>> BEGIN Provided data

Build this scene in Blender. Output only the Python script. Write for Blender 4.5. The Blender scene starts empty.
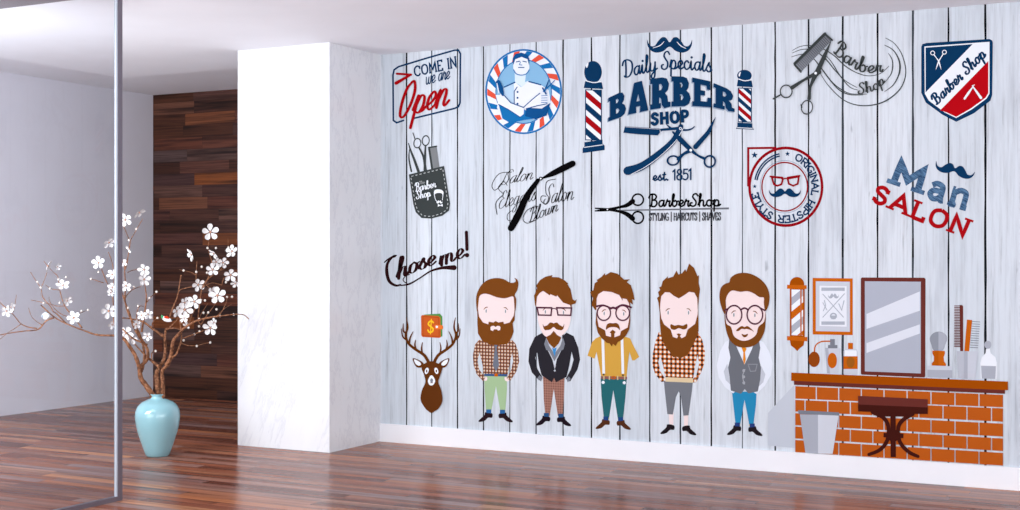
import bpy, bmesh, math, random
from mathutils import Vector, Matrix
from mathutils.geometry import tessellate_polygon
random.seed(7)
C = bpy.context.scene.collection
# ------------------------------------------------------------------ camera model
F = 1318.0; TH = math.radians(27.5); CH = 1.40; DW = 8.386; HY = 256.0
cs, sn = math.cos(TH), math.sin(TH)
CAM = Vector((0, -DW, CH))
def ray(px, py):
    u = (px-510)/F; v = (HY-py)/F
    return Vector((-sn+u*cs, cs+u*sn, v))
def wallpt(px, py, e=0.0):            # point of the mural wall (plane Y=-e)
    d = ray(px, py); t = (DW-e)/d.y
    return CAM+d*t
def at(px, py, depth):                # point at a given distance along the view axis
    return CAM+ray(px, py)*depth
# ------------------------------------------------------------------ materials
def lin(h):
    h = h.lstrip('#'); r = [int(h[i:i+2], 16)/255 for i in (0, 2, 4)]
    return tuple((c/12.92 if c <= .04045 else ((c+.055)/1.055)**2.4) for c in r)+(1,)
MATS = {}
def mat(h, rough=.95, spec=.0, metal=0, name=None):
    k = name or (h+str(rough)+str(metal))
    if k in MATS: return MATS[k]
    m = bpy.data.materials.new(k); m.use_nodes = True
    b = m.node_tree.nodes['Principled BSDF']
    b.inputs['Base Color'].default_value = lin(h); b.inputs['Roughness'].default_value = rough
    b.inputs['Specular IOR Level'].default_value = spec; b.inputs['Metallic'].default_value = metal
    MATS[k] = m; return m
class NT:
    def __init__(s, name, rough=.5, spec=.4):
        s.m = bpy.data.materials.new(name); s.m.use_nodes = True; s.t = s.m.node_tree
        s.b = s.t.nodes['Principled BSDF']; s.b.inputs['Roughness'].default_value = rough
        s.b.inputs['Specular IOR Level'].default_value = spec
        s.geo = s.t.nodes.new('ShaderNodeNewGeometry')
        s.sep = s.t.nodes.new('ShaderNodeSeparateXYZ'); s.t.links.new(s.geo.outputs['Position'], s.sep.inputs[0])
    def L(s, a, b): s.t.links.new(a, b)
    def n(s, ty, **k):
        x = s.t.nodes.new(ty)
        for a, b in k.items(): setattr(x, a, b)
        return x
    def math(s, op, a, b=None, c=None):
        x = s.n('ShaderNodeMath', operation=op)
        for i, v in enumerate((a, b, c)):
            if v is None: continue
            if isinstance(v, (int, float)): x.inputs[i].default_value = v
            else: s.L(v, x.inputs[i])
        return x.outputs[0]
    def vec(s, x, y, z=0.0):
        c = s.n('ShaderNodeCombineXYZ')
        for i, v in enumerate((x, y, z)):
            if isinstance(v, (int, float)): c.inputs[i].default_value = v
            else: s.L(v, c.inputs[i])
        return c.outputs[0]
    def noise(s, v, scale=1, detail=4, rough=.6):
        x = s.n('ShaderNodeTexNoise'); x.inputs['Scale'].default_value = scale
        x.inputs['Detail'].default_value = detail; x.inputs['Roughness'].default_value = rough
        s.L(v, x.inputs['Vector']); return x.outputs['Fac']
    def white(s, v):
        x = s.n('ShaderNodeTexWhiteNoise', noise_dimensions='3D'); s.L(v, x.inputs['Vector']); return x.outputs['Value']
    def ramp(s, f, stops, interp='LINEAR'):
        x = s.n('ShaderNodeValToRGB'); x.color_ramp.interpolation = interp
        e = x.color_ramp.elements
        while len(e) < len(stops): e.new(.5)
        for q, (p, h) in zip(e, stops):
            q.position = p; q.color = lin(h) if isinstance(h, str) else (h, h, h, 1)
        s.L(f, x.inputs[0]); return x.outputs[0]
    def mix(s, f, a, b, bt='MIX'):
        x = s.n('ShaderNodeMix', data_type='RGBA', blend_type=bt)
        for i, v in ((0, f), (6, a), (7, b)):
            if isinstance(v, str): x.inputs[i].default_value = lin(v)
            elif isinstance(v, (int, float)): x.inputs[i].default_value = v
            else: s.L(v, x.inputs[i])
        return x.outputs[2]
    def base(s, c): s.L(c, s.b.inputs['Base Color']); return s.m
def planks(name, axis, row_h, length, stops, rough, spec, seed, bump=.02, dark='#1a0a06', gmin=.55, streak=.5):
    q = NT(name, rough, spec); X, Y, Z = q.sep.outputs
    if axis == 'floor': a, b = X, Y
    else: a, b = X, Z
    r = q.math('FLOOR', q.math('DIVIDE', q.math('ADD', b, 40.03), row_h))
    off = q.white(q.vec(r, seed, 0.0))
    cx = q.math('ADD', q.math('DIVIDE', a, length), q.math('MULTIPLY', off, 7.3))
    ci = q.math('FLOOR', cx)
    rnd = q.white(q.vec(ci, r, seed+3.0))
    col = q.ramp(rnd, stops)
    # long grain streaks that differ from board to board
    g = q.noise(q.vec(q.math('MULTIPLY', a, 1.6), q.math('MULTIPLY', b, 85.0), q.math('MULTIPLY', rnd, 40.0)), 1, 5, .65)
    gr = q.ramp(g, [(.28, gmin), (.55, 1.0), (.75, 1.25)])
    col = q.mix(1.0, col, gr, 'MULTIPLY')
    g2 = q.noise(q.vec(q.math('MULTIPLY', a, .9), q.math('MULTIPLY', b, 16.0), q.math('MULTIPLY', rnd, 17.0)), 1, 3, .5)
    col = q.mix(q.math('MULTIPLY', q.ramp(g2, [(.5, 0.0), (.68, 1.0)]), streak), col, dark)
    fr = q.math('FRACT', q.math('DIVIDE', q.math('ADD', b, 40.03), row_h))
    line = q.math('LESS_THAN', fr, .03)
    fx = q.math('LESS_THAN', q.math('FRACT', cx), .004)
    ln = q.math('MULTIPLY', q.math('MAXIMUM', line, fx), .55)
    col = q.mix(ln, col, dark)
    q.base(col)
    rr = q.ramp(g, [(.3, max(rough-.03, 0)), (.7, rough+.06)]); q.L(rr, q.b.inputs['Roughness'])
    bp = q.n('ShaderNodeBump'); bp.inputs['Strength'].default_value = bump; bp.inputs['Distance'].default_value = .01
    q.L(g, bp.inputs['Height']); q.L(bp.outputs[0], q.b.inputs['Normal'])
    return q.m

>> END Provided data

● Written request: Take the listing above and print it exactly, apart from the pictures.

● Correct result:
Build this scene in Blender. Output only the Python script. Write for Blender 4.5. The Blender scene starts empty.
import bpy, bmesh, math, random
from mathutils import Vector, Matrix
from mathutils.geometry import tessellate_polygon
random.seed(7)
C = bpy.context.scene.collection
# ------------------------------------------------------------------ camera model
F = 1318.0; TH = math.radians(27.5); CH = 1.40; DW = 8.386; HY = 256.0
cs, sn = math.cos(TH), math.sin(TH)
CAM = Vector((0, -DW, CH))
def ray(px, py):
    u = (px-510)/F; v = (HY-py)/F
    return Vector((-sn+u*cs, cs+u*sn, v))
def wallpt(px, py, e=0.0):            # point of the mural wall (plane Y=-e)
    d = ray(px, py); t = (DW-e)/d.y
    return CAM+d*t
def at(px, py, depth):                # point at a given distance along the view axis
    return CAM+ray(px, py)*depth
# ------------------------------------------------------------------ materials
def lin(h):
    h = h.lstrip('#'); r = [int(h[i:i+2], 16)/255 for i in (0, 2, 4)]
    return tuple((c/12.92 if c <= .04045 else ((c+.055)/1.055)**2.4) for c in r)+(1,)
MATS = {}
def mat(h, rough=.95, spec=.0, metal=0, name=None):
    k = name or (h+str(rough)+str(metal))
    if k in MATS: return MATS[k]
    m = bpy.data.materials.new(k); m.use_nodes = True
    b = m.node_tree.nodes['Principled BSDF']
    b.inputs['Base Color'].default_value = lin(h); b.inputs['Roughness'].default_value = rough
    b.inputs['Specular IOR Level'].default_value = spec; b.inputs['Metallic'].default_value = metal
    MATS[k] = m; return m
class NT:
    def __init__(s, name, rough=.5, spec=.4):
        s.m = bpy.data.materials.new(name); s.m.use_nodes = True; s.t = s.m.node_tree
        s.b = s.t.nodes['Principled BSDF']; s.b.inputs['Roughness'].default_value = rough
        s.b.inputs['Specular IOR Level'].default_value = spec
        s.geo = s.t.nodes.new('ShaderNodeNewGeometry')
        s.sep = s.t.nodes.new('ShaderNodeSeparateXYZ'); s.t.links.new(s.geo.outputs['Position'], s.sep.inputs[0])
    def L(s, a, b): s.t.links.new(a, b)
    def n(s, ty, **k):
        x = s.t.nodes.new(ty)
        for a, b in k.items(): setattr(x, a, b)
        return x
    def math(s, op, a, b=None, c=None):
        x = s.n('ShaderNodeMath', operation=op)
        for i, v in enumerate((a, b, c)):
            if v is None: continue
            if isinstance(v, (int, float)): x.inputs[i].default_value = v
            else: s.L(v, x.inputs[i])
        return x.outputs[0]
    def vec(s, x, y, z=0.0):
        c = s.n('ShaderNodeCombineXYZ')
        for i, v in enumerate((x, y, z)):
            if isinstance(v, (int, float)): c.inputs[i].default_value = v
            else: s.L(v, c.inputs[i])
        return c.outputs[0]
    def noise(s, v, scale=1, detail=4, rough=.6):
        x = s.n('ShaderNodeTexNoise'); x.inputs['Scale'].default_value = scale
        x.inputs['Detail'].default_value = detail; x.inputs['Roughness'].default_value = rough
        s.L(v, x.inputs['Vector']); return x.outputs['Fac']
    def white(s, v):
        x = s.n('ShaderNodeTexWhiteNoise', noise_dimensions='3D'); s.L(v, x.inputs['Vector']); return x.outputs['Value']
    def ramp(s, f, stops, interp='LINEAR'):
        x = s.n('ShaderNodeValToRGB'); x.color_ramp.interpolation = interp
        e = x.color_ramp.elements
        while len(e) < len(stops): e.new(.5)
        for q, (p, h) in zip(e, stops):
            q.position = p; q.color = lin(h) if isinstance(h, str) else (h, h, h, 1)
        s.L(f, x.inputs[0]); return x.outputs[0]
    def mix(s, f, a, b, bt='MIX'):
        x = s.n('ShaderNodeMix', data_type='RGBA', blend_type=bt)
        for i, v in ((0, f), (6, a), (7, b)):
            if isinstance(v, str): x.inputs[i].default_value = lin(v)
            elif isinstance(v, (int, float)): x.inputs[i].default_value = v
            else: s.L(v, x.inputs[i])
        return x.outputs[2]
    def base(s, c): s.L(c, s.b.inputs['Base Color']); return s.m
def planks(name, axis, row_h, length, stops, rough, spec, seed, bump=.02, dark='#1a0a06', gmin=.55, streak=.5):
    q = NT(name, rough, spec); X, Y, Z = q.sep.outputs
    if axis == 'floor': a, b = X, Y
    else: a, b = X, Z
    r = q.math('FLOOR', q.math('DIVIDE', q.math('ADD', b, 40.03), row_h))
    off = q.white(q.vec(r, seed, 0.0))
    cx = q.math('ADD', q.math('DIVIDE', a, length), q.math('MULTIPLY', off, 7.3))
    ci = q.math('FLOOR', cx)
    rnd = q.white(q.vec(ci, r, seed+3.0))
    col = q.ramp(rnd, stops)
    # long grain streaks that differ from board to board
    g = q.noise(q.vec(q.math('MULTIPLY', a, 1.6), q.math('MULTIPLY', b, 85.0), q.math('MULTIPLY', rnd, 40.0)), 1, 5, .65)
    gr = q.ramp(g, [(.28, gmin), (.55, 1.0), (.75, 1.25)])
    col = q.mix(1.0, col, gr, 'MULTIPLY')
    g2 = q.noise(q.vec(q.math('MULTIPLY', a, .9), q.math('MULTIPLY', b, 16.0), q.math('MULTIPLY', rnd, 17.0)), 1, 3, .5)
    col = q.mix(q.math('MULTIPLY', q.ramp(g2, [(.5, 0.0), (.68, 1.0)]), streak), col, dark)
    fr = q.math('FRACT', q.math('DIVIDE', q.math('ADD', b, 40.03), row_h))
    line = q.math('LESS_THAN', fr, .03)
    fx = q.math('LESS_THAN', q.math('FRACT', cx), .004)
    ln = q.math('MULTIPLY', q.math('MAXIMUM', line, fx), .55)
    col = q.mix(ln, col, dark)
    q.base(col)
    rr = q.ramp(g, [(.3, max(rough-.03, 0)), (.7, rough+.06)]); q.L(rr, q.b.inputs['Roughness'])
    bp = q.n('ShaderNodeBump'); bp.inputs['Strength'].default_value = bump; bp.inputs['Distance'].default_value = .01
    q.L(g, bp.inputs['Height']); q.L(bp.outputs[0], q.b.inputs['Normal'])
    return q.m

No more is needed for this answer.